Belangrijk in onze sector is niet zozeer wat je levert, maar hoe je het produceert. Klanten en consumenten willen absoluut zeker zijn van voedselveiligheid. We gaan voor de volledige traceerbaarheid
"Het aantal fabrieken is gekrompen van 35 naar 23, maar zonder volumeverlies. Het volume is zelfs licht gestegen, naar 2,2 miljoen ton vleesverwerking. We investeerden vooral in meer efficiëntie, hogere voedselveiligheid en dierenwelzijn. Vlees blijft nu eenmaal een grondstofproduct. Je hebt wel wat merken, maar dat is beperkt. Belangrijk in onze sector is niet zozeer wat je levert, maar hoe je het produceert. Klanten en consumenten willen absoluut zeker zijn van voedselveiligheid. We gaan voor de volledige traceerbaarheid," aldus Kint in Knack. De investeringen bleven niet zonder resultaat: "In Nederland zijn we met ongeveer 50 procent marktleider en we hebben een sterke positie bij de winkelketens. We zijn met stip de marktleider in de export van varkensvlees. We staan ook sterk in Zuid-Duitsland, een gebied met 40 miljoen inwoners. En Duitsers eten veel varkensvlees. In heel Duitsland zijn we bovendien marktleider in rundvlees."

Kint is van mening dat "de woeligste jaren voor Vion Food Group achter de rug zijn." Toch kan hij bepaald niet op zijn lauweren rusten. In West-Europa loopt de vleesconsumptie zoetjes aan terug. De boer heeft weliswaar een "grote aaibaarheidsfactor", maar publiek en overheid kijken kritisch naar dierenwelzijn en de intensieve dierhouderij. Ze willen duurzaam vlees en geen risico's voor de gezondheid.

Voor Vion is de export naar Azië de groeimotor. In Azië draaide Vion Food Group vorig jaar ruim een half miljard euro omzet, waarvan €200 miljoen in China. Chinezen willen de poten en koppen, Japanners de haasjes, Zuid-Korea de buiken. "Nederland produceert twee keer meer varkensvlees dan het zelf verbruikt", aldus Kint. "Vion Food Group heeft nog eens 80 procent marktaandeel in die export. We zijn de brug naar de export voor de Nederlandse varkenshouders.
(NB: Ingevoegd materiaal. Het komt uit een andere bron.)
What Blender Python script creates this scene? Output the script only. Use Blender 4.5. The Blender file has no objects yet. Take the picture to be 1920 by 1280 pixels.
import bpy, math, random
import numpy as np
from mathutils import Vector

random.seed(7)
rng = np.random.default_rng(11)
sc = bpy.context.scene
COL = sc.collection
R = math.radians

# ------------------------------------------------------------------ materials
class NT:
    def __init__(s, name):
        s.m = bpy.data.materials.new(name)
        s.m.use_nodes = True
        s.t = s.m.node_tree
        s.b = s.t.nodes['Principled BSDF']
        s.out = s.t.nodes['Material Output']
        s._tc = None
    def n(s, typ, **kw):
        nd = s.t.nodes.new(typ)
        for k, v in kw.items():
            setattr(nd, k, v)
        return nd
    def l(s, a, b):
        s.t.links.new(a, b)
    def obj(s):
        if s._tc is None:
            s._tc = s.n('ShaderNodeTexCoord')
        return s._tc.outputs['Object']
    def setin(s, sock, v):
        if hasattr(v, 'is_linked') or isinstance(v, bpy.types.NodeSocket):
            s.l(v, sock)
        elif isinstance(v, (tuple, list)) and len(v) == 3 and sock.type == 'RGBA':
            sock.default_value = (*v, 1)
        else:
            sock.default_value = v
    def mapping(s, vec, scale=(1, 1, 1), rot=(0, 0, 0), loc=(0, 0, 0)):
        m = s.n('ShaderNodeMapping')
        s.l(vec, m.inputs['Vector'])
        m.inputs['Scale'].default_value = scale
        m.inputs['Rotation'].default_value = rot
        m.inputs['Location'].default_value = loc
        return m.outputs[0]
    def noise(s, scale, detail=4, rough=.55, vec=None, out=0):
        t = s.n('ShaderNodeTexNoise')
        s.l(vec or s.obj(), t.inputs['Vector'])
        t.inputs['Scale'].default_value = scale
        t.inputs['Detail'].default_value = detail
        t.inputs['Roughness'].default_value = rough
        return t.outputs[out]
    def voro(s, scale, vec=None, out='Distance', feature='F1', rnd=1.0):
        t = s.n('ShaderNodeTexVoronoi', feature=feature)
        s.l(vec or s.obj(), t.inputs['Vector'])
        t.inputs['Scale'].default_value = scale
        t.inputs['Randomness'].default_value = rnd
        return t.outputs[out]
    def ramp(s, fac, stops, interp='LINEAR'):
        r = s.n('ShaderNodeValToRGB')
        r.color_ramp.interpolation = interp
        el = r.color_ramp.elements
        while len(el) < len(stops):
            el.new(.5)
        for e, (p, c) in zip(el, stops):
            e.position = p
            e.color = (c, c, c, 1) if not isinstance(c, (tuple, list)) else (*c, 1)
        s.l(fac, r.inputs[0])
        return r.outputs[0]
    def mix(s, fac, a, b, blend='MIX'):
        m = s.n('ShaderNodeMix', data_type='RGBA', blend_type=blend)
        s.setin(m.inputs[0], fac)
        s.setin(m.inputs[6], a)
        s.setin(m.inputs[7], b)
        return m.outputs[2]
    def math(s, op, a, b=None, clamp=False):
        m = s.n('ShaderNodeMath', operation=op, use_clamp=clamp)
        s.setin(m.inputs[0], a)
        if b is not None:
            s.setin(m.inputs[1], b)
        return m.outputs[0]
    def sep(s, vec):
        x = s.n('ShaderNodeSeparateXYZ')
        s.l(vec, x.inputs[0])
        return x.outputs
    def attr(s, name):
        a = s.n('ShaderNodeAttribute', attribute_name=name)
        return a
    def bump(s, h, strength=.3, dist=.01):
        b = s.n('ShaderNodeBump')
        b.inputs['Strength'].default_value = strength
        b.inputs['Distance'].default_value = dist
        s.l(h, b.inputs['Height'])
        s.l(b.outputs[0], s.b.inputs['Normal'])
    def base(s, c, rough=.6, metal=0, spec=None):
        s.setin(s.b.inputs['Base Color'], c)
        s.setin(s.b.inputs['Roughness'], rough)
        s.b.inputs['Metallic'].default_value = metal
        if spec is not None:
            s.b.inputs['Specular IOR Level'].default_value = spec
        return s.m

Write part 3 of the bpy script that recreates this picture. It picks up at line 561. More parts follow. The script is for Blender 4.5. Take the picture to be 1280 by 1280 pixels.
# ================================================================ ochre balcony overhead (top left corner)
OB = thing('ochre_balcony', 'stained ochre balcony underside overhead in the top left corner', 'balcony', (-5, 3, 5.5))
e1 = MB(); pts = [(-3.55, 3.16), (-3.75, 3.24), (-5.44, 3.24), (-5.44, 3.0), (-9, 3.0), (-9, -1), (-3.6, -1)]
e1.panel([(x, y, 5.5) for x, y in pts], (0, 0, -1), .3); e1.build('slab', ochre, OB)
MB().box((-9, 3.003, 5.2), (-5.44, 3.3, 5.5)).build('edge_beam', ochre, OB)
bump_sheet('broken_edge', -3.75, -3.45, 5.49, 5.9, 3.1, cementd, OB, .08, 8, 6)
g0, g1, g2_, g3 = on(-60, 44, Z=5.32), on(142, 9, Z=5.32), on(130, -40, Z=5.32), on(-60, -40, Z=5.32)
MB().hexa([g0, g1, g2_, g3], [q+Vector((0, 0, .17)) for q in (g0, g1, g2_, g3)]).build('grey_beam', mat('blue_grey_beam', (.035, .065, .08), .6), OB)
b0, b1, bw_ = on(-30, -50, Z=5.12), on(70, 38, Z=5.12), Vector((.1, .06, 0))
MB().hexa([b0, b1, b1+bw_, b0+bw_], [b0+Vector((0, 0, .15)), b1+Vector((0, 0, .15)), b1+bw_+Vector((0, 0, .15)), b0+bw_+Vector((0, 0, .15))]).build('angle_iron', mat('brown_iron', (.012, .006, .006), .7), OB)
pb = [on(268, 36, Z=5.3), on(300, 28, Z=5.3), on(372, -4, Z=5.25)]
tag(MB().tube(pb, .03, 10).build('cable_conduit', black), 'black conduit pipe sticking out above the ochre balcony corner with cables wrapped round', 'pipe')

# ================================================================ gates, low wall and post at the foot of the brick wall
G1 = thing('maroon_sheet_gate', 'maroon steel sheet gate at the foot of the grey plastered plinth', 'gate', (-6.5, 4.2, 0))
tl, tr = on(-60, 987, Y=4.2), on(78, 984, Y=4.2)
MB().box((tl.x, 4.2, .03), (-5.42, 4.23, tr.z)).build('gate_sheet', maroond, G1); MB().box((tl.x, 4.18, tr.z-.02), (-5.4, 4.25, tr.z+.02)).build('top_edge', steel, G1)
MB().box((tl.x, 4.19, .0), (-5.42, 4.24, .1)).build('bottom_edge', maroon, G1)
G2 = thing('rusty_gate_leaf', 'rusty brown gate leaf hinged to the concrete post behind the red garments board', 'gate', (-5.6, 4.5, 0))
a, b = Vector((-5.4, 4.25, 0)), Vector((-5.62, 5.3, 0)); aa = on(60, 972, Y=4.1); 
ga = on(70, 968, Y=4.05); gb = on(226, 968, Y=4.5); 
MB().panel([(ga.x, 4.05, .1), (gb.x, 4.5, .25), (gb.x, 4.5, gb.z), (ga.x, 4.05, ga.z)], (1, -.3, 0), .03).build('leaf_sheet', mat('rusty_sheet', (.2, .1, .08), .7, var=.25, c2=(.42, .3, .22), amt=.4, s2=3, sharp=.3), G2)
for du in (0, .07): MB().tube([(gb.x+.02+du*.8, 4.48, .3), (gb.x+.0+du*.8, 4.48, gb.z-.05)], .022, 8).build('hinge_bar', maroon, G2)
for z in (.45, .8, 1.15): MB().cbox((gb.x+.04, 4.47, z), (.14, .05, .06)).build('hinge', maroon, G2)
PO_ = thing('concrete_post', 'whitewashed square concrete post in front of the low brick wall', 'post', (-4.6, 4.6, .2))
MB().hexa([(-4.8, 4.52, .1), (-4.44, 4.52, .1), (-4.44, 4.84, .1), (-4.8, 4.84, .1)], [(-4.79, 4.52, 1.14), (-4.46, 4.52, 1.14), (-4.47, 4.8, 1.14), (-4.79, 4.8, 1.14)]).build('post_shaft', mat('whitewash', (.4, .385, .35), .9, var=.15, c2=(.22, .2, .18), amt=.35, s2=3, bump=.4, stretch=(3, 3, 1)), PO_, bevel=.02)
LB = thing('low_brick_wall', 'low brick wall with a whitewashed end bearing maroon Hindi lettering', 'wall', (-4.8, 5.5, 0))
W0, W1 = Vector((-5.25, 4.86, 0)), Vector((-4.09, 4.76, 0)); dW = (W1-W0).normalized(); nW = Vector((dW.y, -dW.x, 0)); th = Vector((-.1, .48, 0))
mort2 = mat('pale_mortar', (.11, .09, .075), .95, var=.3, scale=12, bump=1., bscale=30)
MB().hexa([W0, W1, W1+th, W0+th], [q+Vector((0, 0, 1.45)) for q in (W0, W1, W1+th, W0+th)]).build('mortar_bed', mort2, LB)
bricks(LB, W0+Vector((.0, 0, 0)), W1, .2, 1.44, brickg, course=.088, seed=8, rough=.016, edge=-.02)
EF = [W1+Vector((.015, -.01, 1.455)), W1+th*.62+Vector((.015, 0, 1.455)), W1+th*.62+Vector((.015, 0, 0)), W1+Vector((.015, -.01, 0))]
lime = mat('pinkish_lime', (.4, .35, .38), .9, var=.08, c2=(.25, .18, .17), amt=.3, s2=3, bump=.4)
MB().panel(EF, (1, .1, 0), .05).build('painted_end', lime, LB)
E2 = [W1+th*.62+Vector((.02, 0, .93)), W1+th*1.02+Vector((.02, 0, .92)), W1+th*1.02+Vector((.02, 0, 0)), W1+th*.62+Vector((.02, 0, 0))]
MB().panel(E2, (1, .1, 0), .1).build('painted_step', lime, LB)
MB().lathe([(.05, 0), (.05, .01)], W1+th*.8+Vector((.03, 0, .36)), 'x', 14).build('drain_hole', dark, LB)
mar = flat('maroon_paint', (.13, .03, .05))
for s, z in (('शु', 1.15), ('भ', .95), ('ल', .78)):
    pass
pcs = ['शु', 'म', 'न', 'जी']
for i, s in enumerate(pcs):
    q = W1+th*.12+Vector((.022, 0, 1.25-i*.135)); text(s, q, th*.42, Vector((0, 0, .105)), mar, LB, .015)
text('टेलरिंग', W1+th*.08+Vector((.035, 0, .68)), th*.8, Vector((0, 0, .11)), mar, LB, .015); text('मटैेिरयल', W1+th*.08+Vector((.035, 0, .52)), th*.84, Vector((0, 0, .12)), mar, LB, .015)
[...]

We hebben zestien verkoopkantoren wereldwijd. Al die markten kunnen we continu bevoorraden. Bijna elk land heeft smaakverschillen. Daarom is het belangrijk dat we continu de wereldwijde marktvraag kunnen volgen. We kijken welke delen van het varken we in welk land voor de beste prijs kunnen verkopen. Dat is bijna een mathematische oefening."

"2017 wordt nog een overgangsjaar", zegt Kint. "Maar vanaf 2018 haalt de onderneming opnieuw positieve vrije kasstromen. Ons bedrijfsresultaat zal de volgende jaren verdubbelen. Dat biedt mogelijkheden."